La vida de los viejos elefantes de circo no parece muy envidiable, pero es que, además, algunos de ellos acabaron sacrificados por empresarios con un desatinado sentido de la justicia. Hay dos casos emblemáticos. En 1916, la elefanta Mary mató al entrenador que la montaba durante un desfile en Tennessee. Al parecer, el operario novato fue a pincharla justo donde tenía una infección dental. La multitud clamó venganza y varias ciudades amenazaron con no admitir al circo en su territorio, así que Mary acabó ahorcada de una grúa para coches, ante la mirada morbosa de miles de espectadores. También es desoladora la historia de Mandarin, que en 1902 provocó la muerte de uno de sus cuidadores en Londres. La 'troupe' de James A. Bailey (otro mito del circo, que acabaría asociándose con Barnum) emprendía justo entonces la travesía del Atlántico, en un barco con todos sus animales, y al llegar a Nueva York el jefe mandó arrojar a Mandarin al mar, dentro de una jaula lastrada con metal.
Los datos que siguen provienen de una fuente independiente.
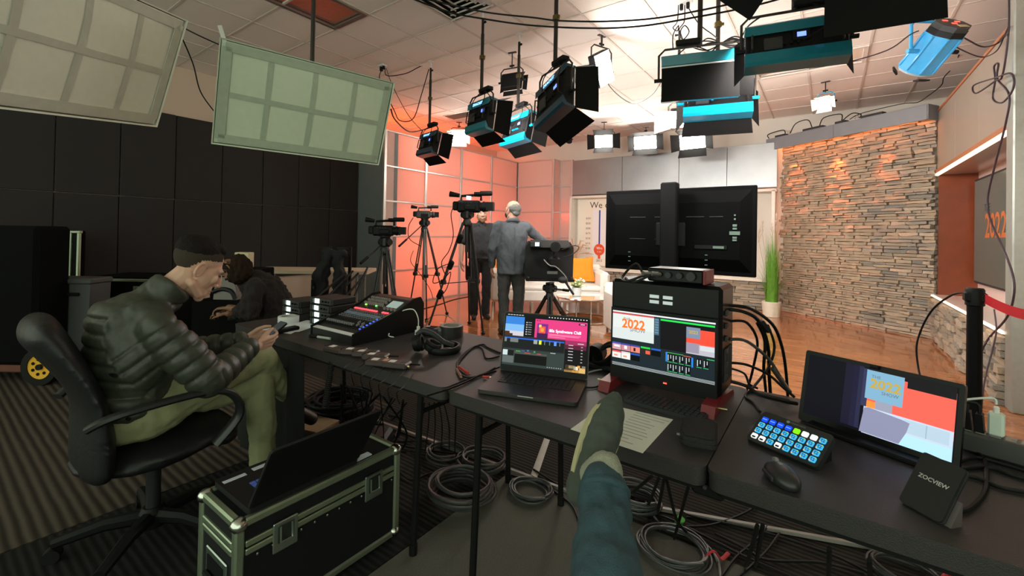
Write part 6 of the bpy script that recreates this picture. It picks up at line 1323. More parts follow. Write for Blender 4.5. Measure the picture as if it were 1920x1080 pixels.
hn = MB().box((0, -d_/2+.003, .17), (.16, .008, .14), bev=.003).build('handle_dish', lat, t); MB().box((0, -d_/2-.002, .17), (.12, .004, .10)).build('handle_recess', BLKM, hn); MB().tube([(-.05, -d_/2-.004, .16), (-.05, -d_/2-.014, .17), (.05, -d_/2-.014, .17), (.05, -d_/2-.004, .16)], .008, 6).build('handle_grip', RUB, hn)
for sx in (-1, 1):
    for sy in (-1, 1): MB().lathe([(.02, 0), (.022, .008), (.015, .022)], 10, (sx*(w_/2-.05), sy*(d_/2-.06), 0)).build('rubber_foot', RUB, t)
# laptop on the case: hinge along its right edge, lid leaning back
LMt = Matrix.Translation(((KX0+KX1)/2+.04, (KY0+KY1)/2-.07, KZ)) @ Matrix.Rotation(radians(90), 4, 'Z')     # x along +Y, y towards -X (user side)
LMt = Matrix.Translation((KX1-.012, (KY0+KY1)/2-.08, KZ+.003)) @ Matrix.Rotation(radians(90), 4, 'Z')
t = thing('laptop', 'black laptop on the road case, lid back towards the viewer', 'laptop', mat=LMt); w2, d2 = .41, .27
bs_ = MB().prism(rrect(0, d2/2, w2, d2, .012), 2, 0, .02).build('base', M('laptop_black', (.012, .011, .012), .55, spec=.2), t)
kb_ = screen('keyblue', (44, 66, 120), .35); kd_ = None
for r in range(5):
    for k in range(13):
        loc = ((k-6)*.0215, .055+r*.022, .0212)
        if kd_ is None: o = MB().box((0, 0, 0), (.0175, .0175, .002)).build('key', M('backlit_key', (.012, .014, .022), .5, emit=.35, ecol=(.05, .10, .32)), bs_); kd_ = o.data; o.location = loc
        else: shared('key', kd_, bs_, loc)
MB().box((-.155, .225, .0205), (.075, .02, .001)).build('sticker', M('silver_sticker', (.55, .58, .66), .4), bs_); MB().box((-.05, .235, .0205), (.08, .024, .001)).build('sticker', M('silver_sticker'), bs_)
MB().box((.17, .24, .0205), (.02, .008, .002)).build('status_light', glow('green_led', (.15, 1, .2), 2.), bs_)
LL = Matrix.Translation((0, .004, .02)) @ Matrix.Rotation(radians(90+32), 4, 'X')      # opened wide, leaning back over the case edge
ld_ = MB(LL).prism(rrect(0, .135, w2, .27, .012), 2, -.004, .005).build('lid', M('laptop_black'), t); MB(LL).prism(rrect(0, .135, w2-.01, .26, .01), 2, .005, .0065).build('lid_screen', BLK, ld_)
MB().box((w2/2+.03, .03, .0), (.09, .03, .004)).build('silver_plate', M('silver_sticker'), t)
# ================================================================ LEFT BACKGROUND
# cart with yellow wheel and black trunk
cm = at(55, 735, Z=0); t = thing('equipment_cart', 'black equipment trunk on wheels with yellow hubs at the left edge', 'cart', mat=Matrix.Translation((cm.x-.15, cm.y-.05, 0)) @ Matrix.Rotation(YAW, 4, 'Z'))
trunk = M('trunk_black', (.005, .005, .005), .9, spec=.05)
MB().box((-.50, .24, .74), (1.05, .30, 1.16), bev=.03).build('trunk', trunk, t); MB().box((-.50, .24, .13), (1.0, .28, .06), bev=.01).build('deck', M('red_brown_deck', (.12, .035, .02), .7), t)
ywl = M('yellow_hub', (.78, .40, .02), .45)
for x in (.08, -.85):
    wm = Matrix.Translation((x, .12, .155)) @ Matrix.Rotation(pi/2, 4, 'X'); w0 = MB(wm).lathe([(.10, -.04), (.15, -.04), (.155, 0), (.15, .04), (.10, .04), (.10, -.04)], 28).build('tyre', RUB, t)
    MB(wm).lathe([(.02, .025), (.1, .032), (.102, .0), (.102, -.02)], 28).build('hub', ywl, w0); MB(wm).lathe([(.024, .02), (.024, .045)], 10).build('axle_cap', BLK, w0)
    for k in range(7): a = k*2*pi/7; MB(wm).lathe([(.013, .028), (.013, .033)], 8, (.062*cos(a), .062*sin(a), 0)).build('hub_hole', BLKM, w0)
# open road case lid standing up, grey bin, long case
binm = M('grey_bin_plastic', (.055, .055, .056), .6)
bp_ = at(130, 600, d=3.9); bM_ = Matrix.Translation((bp_.x, bp_.y, 0)) @ Matrix.Rotation(YAW, 4, 'Z'); ztop = at(130, 522, d=3.9).z
t = thing('plastic_bin', 'grey plastic storage bin behind the office chair', 'bin', mat=bM_); k_ = 3.9/F
MB().prism([(-.20, 0), (.15, 0), (.18, ztop-.05), (-.22, ztop-.05)], 1, 0, .2).build('body', binm, t); MB().box((-.02, .10, ztop-.025), (.42, .24, .05), bev=.012).build('lid', binm, t); MB().box((-.03, -.012, ztop-.14), (.24, .02, .03), bev=.006).build('grip_slot', BLKM, t)
lp = at(140, 478, d=5.0); t = thing('case_lid', 'tall black case lid with bright aluminium edge standing at the left', 'case lid', mat=Matrix.Translation((lp.x, lp.y, 0)) @ Matrix.Rotation(YAW, 4, 'Z')); zt = at(140, 433, d=5.0).z; zb = at(140, 520, d=5.0).z
MB().box((-.30, .05, (zt+.0)/2), (.60, .16, zt), bev=.01).build('panel', trunk, t)
for x in (-.045, .045): MB().box((x+.03, -.03, (zt+zb)/2), (.03, .03, zt-zb), bev=.005).build('edge_rail', edge, t)
MB().box((.03, -.03, zt-.01), (.14, .04, .03), bev=.006).build('corner_cap', edge, t); MB().box((.03, -.02, (zt+zb)/2), (.05, .02, zt-zb)).build('groove', BLKM, t)
cp_ = at(215, 540, d=4.6); t = thing('long_case', 'long black case with aluminium lid rail behind the seated man', 'road case', mat=Matrix.Translation((cp_.x, cp_.y, 0)) @ Matrix.Rotation(YAW, 4, 'Z')); zl = at(215, 521, d=4.6).z
MB().box((.1, .3, zl/2-.02), (.9, .55, zl-.04), bev=.01).build('body', trunk, t); MB().box((.1, .02, zl-.025), (.92, .03, .03), bev=.005).build('lid_rail', edge, t); MB().box((.1, .3, zl-.01), (.9, .55, .03), bev=.01).build('lid', trunk, t)
for x in (-.15, .28): l_ = MB().box((x, .0, zl-.14), (.17, .012, .11), bev=.004).build('latch', edge, t); MB().box((x, -.008, zl-.14), (.11, .006, .06)).build('latch_dish', BLKM, l_)
# far beige table with folded legs, boxes, laptop sleeve, white box
bt_ = at(590, 552, d=5.6); t = thing('folding_table', 'pale folding table against the dark wall behind the woman', 'table', mat=Matrix.Translation((bt_.x, bt_.y, 0)) @ Matrix.Rotation(YAW+.1, 4, 'Z')); zt = at(590, 508, d=5.6).z
MB().slab((-.1, .3), 1.5, .6, .05, zt-.04, zt).build('table_top', M('pale_laminate', (.55, .45, .33), .6), t)
for x in (-.72, .5):
    for y in (.08, .52): MB().cyl((x, y, 0), (x, y, zt-.04), .018, n=8).build('leg', M('leg_grey', (.3, .28, .25), .4, .6), t)
MB().cyl((-.72, .08, zt-.1), (-.5, .08, zt-.35), .012).cyl((-.5, .08, zt-.1), (-.72, .08, zt-.35), .012).build('scissor_brace', BLK, t)
wb_ = at(458, 489, d=4.6); t = thing('lamp_shade_box', 'small cream box standing behind the leaning person', 'box', mat=Matrix.Translation((wb_.x, wb_.y, 0)) @ Matrix.Rotation(YAW, 4, 'Z')); z0_, z1_ = at(458, 502, d=4.6).z, at(458, 473, d=4.6).z
MB().box((0, 0, (z0_+z1_)/2), (.15, .1, z1_-z0_), bev=.006).build('box', M('cream_card', (.62, .56, .36), .8), t); MB().box((-.02, .02, z0_/2), (.5, .3, z0_-.002), bev=.01).build('plinth', trunk, t)
gp_ = at(424, 545, d=4.1); t = thing('padded_bag', 'grey padded bag with a dark curved flap in front of the leaning person', 'bag', mat=Matrix.Translation((gp_.x, gp_.y, 0)) @ Matrix.Rotation(YAW, 4, 'Z')); z0_, z1_ = at(424, 562, d=4.1).z, at(424, 522, d=4.1).z
MB().prism([(-.12, z0_), (.10, z0_), (.09, (z0_+z1_)/2), (.06, z1_), (-.1, z1_)], 1, 0, .1).build('body', M('grey_bag', (.20, .18, .165), .8), t); MB().tube([(.09, -.005, z0_+.01), (.05, -.006, z0_+.08), (-.04, -.006, z0_+.1), (-.12, -.006, z0_+.07)], .02, 6, smooth=5).build('flap', BLK, t); MB().box((0, .1, z0_/2), (.5, .4, z0_-.002), bev=.01).build('stool', trunk, t)
# jackets over a chair, black rail frame, leaning stand legs
jp = at(622, 545, d=5.0); t = thing('coat_chair', 'chair draped with black coats beyond the receivers', 'chair', mat=Matrix.Translation((jp.x, jp.y, 0)) @ Matrix.Rotation(YAW, 4, 'Z')); zt = at(622, 474, d=5.0).z
q = MB(); q.chain([(-.05, 0, zt-.02), (-.13, 0, zt-.28), (-.12, 0, zt-.55)], [.05, .09, .07]); q.chain([(.06, 0, zt-.02), (.08, .02, zt-.3), (.1, .0, zt-.6)], [.05, .08, .07]); q.cap((-.08, 0, zt-.0), .04, (.1, 0, zt), .04)
v, n, f = blob(q, .014, 2); v = wrinkle(v, n, .03, 12.); mkobj('coat', v.tolist(), f, M('black_coat', (.008, .008, .009), .85), t, 60)
for x in (-.18, .18):
    for y in (-.1, .3): MB().cyl((x, y, 0), (x, y, zt-.3 if y < 0 else .45), .012, n=8).build('leg', BLK, t)
MB().box((0, .1, .45), (.4, .42, .04), bev=.01).build('seat', BLK, t)
rp = at(637, 520, d=5.3); t = thing('black_rail_frame', 'square black tubular frame behind the draped coats', 'frame', mat=Matrix.Translation((rp.x, rp.y, 0)) @ Matrix.Rotation(YAW, 4, 'Z')); zt = at(637, 463, d=5.3).z
for x in (-.21, .12): MB().box((x, 0, zt/2), (.035, .035, zt), bev=.004).build('post', BLK, t)
for x0_, x1_ in ((-.21, -.12), (-.02, .12)): MB().box(((x0_+x1_)/2, 0, zt-.02), (x1_-x0_+.03, .035, .035), bev=.004).build('top_bar', BLK, t)
for k, (a, b_) in enumerate((((600, 553), (648, 512)), ((618, 553), (662, 508)), ((632, 553), (672, 512)), ((648, 556), (684, 516)), ((664, 558), (690, 500)))):
    d0 = 4.7+.12*k; p0_, p1_ = at(*a, d=d0), at(*b_, d=d0+.25); dr = (p0_-p1_); g0 = p1_+dr*((p1_.z-.012)/(p1_.z-p0_.z))
    tag(MB().cyl(g0, p1_, .016, .013, 8).build('stand_leg', tri), 'black stand leg leaning before the dark wall, %s from the left' % ('first', 'second', 'third', 'fourth', 'fifth')[k], 'stand leg', 'leaning stand legs')
# cardboard box and black gear under the mixer table
P = at(575, 812, Z=0); t = thing('cardboard_box', 'flat brown cardboard box on the floor under the mixer table', 'box', mat=Matrix.Translation((P.x, P.y, 0)) @ Matrix.Rotation(.25, 4, 'Z'))
MB().box((0, 0, .04), (.36, .2, .075), bev=.003).build('carton', M('brown_card', (.26, .17, .085), .85), t); text('LED', .06, M('card_print', (.08, .06, .03), .8), t, Matrix.Translation((-.1, -.03, .0785)))
P = at(690, 845, Z=0); tag(MB(Matrix.Translation((P.x, P.y, 0)) @ Matrix.Rotation(.6, 4, 'Z')).box((0, 0, .06), (.26, .18, .12), bev=.02).build('power_box', BLK), 'squat black power box on the floor behind the open lid', 'power box')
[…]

En la música clásica existen pocas obras tan singulares como la 'Circus Polka' de Igor Stravinsky, no tanto por la pieza en sí como por sus circunstancias. El gran circo que resultó de sumar las empresas de los hermanos Ringling y nuestros viejos conocidos Barnum y Bailey decidió contratar al egregio compositor y a George Balanchine (figura clave del ballet del siglo XX) para que creasen una coreografía para sus elefantes. El espectáculo se presentó en 1942 en el Madison Square Garden, con cincuenta paquidermos ataviados con tutús rosas (encabezados por la estrella Modoc) y otras tantas bailarinas. Stravinsky no asistió al estreno, ni tampoco a ninguna de las otras 42 representaciones del ballet. Eso sí, al parecer cobró una cantidad insólita por una música que se ventiló en unos pocos días.
Los seres humanos siempre han mostrado un marcado empeño de empujar a los animales a hacer lo mismo que ellos, a veces con resultados indeseables. En su historia del circo 'El gran salto', Raúl Eguizábal relata una anécdota del célebre elefante Pizarro, que «descorchaba botellas con la misma facilidad con la que se bebía su contenido». En los Campos Elíseos de Madrid, Pizarro rompió sus cadenas y supo encontrar sin dificultad el camino hasta la bodega, donde se bebió todo el vino que tenía a su alcance. «La hazaña –cuenta Eguizábal– debió darle apetito, pues, ni corto ni perezoso, se dirigió a una tahona y se comió toda la hornada».